New Methodology to Produce Sets of Valence Bond Structures with Enhanced Chemical Insights

The valence bond (VB) theory uses localized orbitals, and its wave function is composed of a linear combination of various VB structures which are based on sets of spin functions. The VB structures are not unique, and different sets are used, Rumer sets being the most common for classical VB due to their advantage as being both easily obtained as linearly independent and meaningful. Yet, Rumer rules, which are responsible for the simplified process of obtaining the Rumer sets, are very restrictive. Furthermore, Rumer sets are best suited for cyclic systems; however, in noncyclic systems, structures resulting from Rumer rules are often not the most intuitive/suitable structures for these systems.
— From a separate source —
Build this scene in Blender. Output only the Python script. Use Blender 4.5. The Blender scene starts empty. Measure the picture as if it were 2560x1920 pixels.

We have developed a method to obtain chemically insightful structures, which is based on concepts of chemical bonding. The method provides sets of VB structures with improved chemical insight, which can also be controlled. Parallel to the Rumer structures, the chemical insight sets of structures are based on electron pair coupling, and hence, pictorially can be drawn similarly to the Lewis structures. Yet, different from Rumer rules, the chemical insight method, being more flexible, allows larger combinations of bonds as well as larger combinations of structures in the sets it offers, resulting in many more possible sets that are better adapted to the systems studied.